The “negotiated passenger transport” classification, which is entirely separate from that of taxis, applies to ridesharing vehicles with up to nine seats. These vehicles are not eligible for any of the rights granted to public transport, such as driving in bus lanes. Additionally, the name of the service provider, and the vehicle’s license plate number are to be indicated clearly in the electronic system.

“Negotiated passenger transport is neither public transport nor a taxi service, and clear and strict requirements have been set for it, for instance that orders must be placed solely through an electronic system,” member of the Economic Affairs Committee Kalle Palling said.

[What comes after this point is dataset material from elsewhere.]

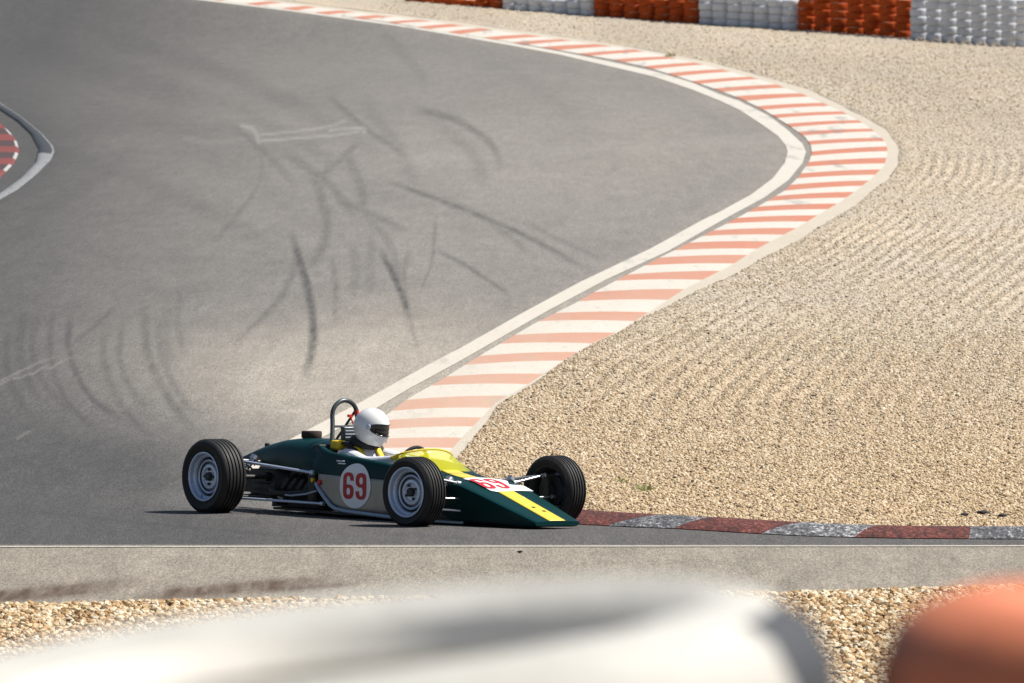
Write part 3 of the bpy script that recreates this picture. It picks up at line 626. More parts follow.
# ---- lower aluminium side skins
for sg in (-1, 1):
    mb = MB(); rings = []
    for x in np.linspace(-1.56, -.30, 30):
        zl = float(np.interp(x, [-1.56, -1.36, -1.2, -.3], [.23, .105, .072, .05])); zh = float(np.interp(x, [-1.56, -.3], [.335, .312]))
        rings.append([(x, sg * side_y(x, z), z) for z in np.linspace(zl, zh, 9)])
    mb.loft(rings, closed=False); o = mb.build("side_panel", m_alu, car)
    so_ = o.modifiers.new("thickness", 'SOLIDIFY'); so_.thickness = 0.004; so_.offset = 0
    # pale tube along the bottom edge of the tub
    pts = [(-1.585, sg * .352, .262), (-1.54, sg * .362, .225), (-1.46, sg * .37, .165), (-1.37, sg * .378, .105), (-1.30, sg * .382, .082), (-1.15, sg * .384, .068), (-.7, sg * .362, .048), (-.30, sg * .335, .046)]
    mb = MB(); mb.tube(pts, .0155, 10); mb.build("frame_tube", m_tubeb, car)
# ---- green cockpit surround
mb = MB(); rings = []
for x in np.linspace(-1.66, -.50, 34):
    rz = rim_z(x); zl = float(np.interp(x, [-1.66, -.3], [.337, .314])); out = []
    op = float(np.interp(x, [-1.66, -1.56, -1.45, -.9, -.7, -.58, -.46], [.22, .24, .262, .275, .265, .22, .10]))
    for sg in (-1, 1):
        prof_ = [(side_y(x, z), z) for z in np.linspace(zl, rz - .035, 7)]
        yo = side_y(x, rz - .035)
        prof_ += [(yo * .985, rz - .018), (yo * .955, rz - .005), (yo * .90, rz + .001), (op + .012, rz - .002), (op, rz - .012), (op - .004, rz - .10), (op - .01, .16)]
        out.append([(x, sg * y_, z_) for y_, z_ in prof_])
    rings.append(out)
for q in (0, 1): mb.loft([r[q] for r in rings], closed=False)
mb.build("cockpit_surround", m_green, car, angle=50)
mb = MB(); mb.box((-1.70, -.27, .10), (-1.655, .27, .55)); mb.build("rear_bulkhead", m_black, car, bevel=.006)
# ---- engine cover
EC = [(-1.655, .315, .335, .568), (-1.78, .30, .342, .580), (-1.95, .272, .352, .586), (-2.12, .24, .360, .582), (-2.30, .205, .368, .564), (-2.48, .168, .376, .530), (-2.66, .13, .384, .484), (-2.80, .10, .388, .440), (-2.92, .065, .390, .404), (-2.97, .04, .388, .392)]
ex = np.linspace(-1.655, -2.97, 34); ec = np.array(EC); rings = []
for x in ex:
    w, zb, zt = [float(np.interp(-x, -ec[:, 0], ec[:, i])) for i in (1, 2, 3)]
    rings.append([(x, w * math.copysign(abs(math.cos(a)) ** .62, math.cos(a)), zb + (zt - zb) * abs(math.sin(a)) ** .8) for a in np.linspace(PI, 0, 25)])
mb = MB(); mb.loft(rings, closed=False, caps=False); ecov = mb.build("engine_cover", m_green, car, angle=60)
mb = MB(); mb.lathe([(0, .062), (.004, .074), (.014, .078), (.05, .078), (.056, .074), (.058, .066), (.05, .06), (.046, .03), (.046, .0)], 28, axis='z', c=(-2.10, 0, .578)); mb.build("air_intake", m_copper, car)
mb = MB(); mb.lathe([(0, .02), (.03, .02), (.034, .014), (.034, 0)], 14, axis='z', c=(-2.62, -.02, .492)); mb.build("breather_cap", m_black, car)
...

Riigikogu officials said the bill will open the taxi service market to competition. Indeed, ridesharing vehicles are not eligible for any of the rights granted to public transport, such as driving in bus lanes. The bill also calls for several distinctions to be made between taxis and negotiated passenger transport vehicles — for example, ridesharing vehicles are not to resemble taxis in appearance, wait for customers at taxi stands or pull over if hailed manually rather than via electronically. Correspondingly, the bill alleviates taxi drivers of several requirements, including completion of an initial training course.

“Estonia could become one of the first EU countries – perhaps even the pioneer country – to regulate ride-sharing. We aim to keep our legal environment such that it will enable the people to benefit as much as possible from the new economy – that’s why it is necessary to respond quickly and regulate ride-sharing in Estonia,” Palling said.

With a population of only 1.3 million, Estonia stands as one of the more digitally up-to-date European countries, having launched an e-citizenship initiative in 2014 and digitised its government documents.
The bill was passed by 23 MPs from all parties of the ruling coalition and was drafted by Palling in conjunction with the Ministry of Economic Affairs and Communications.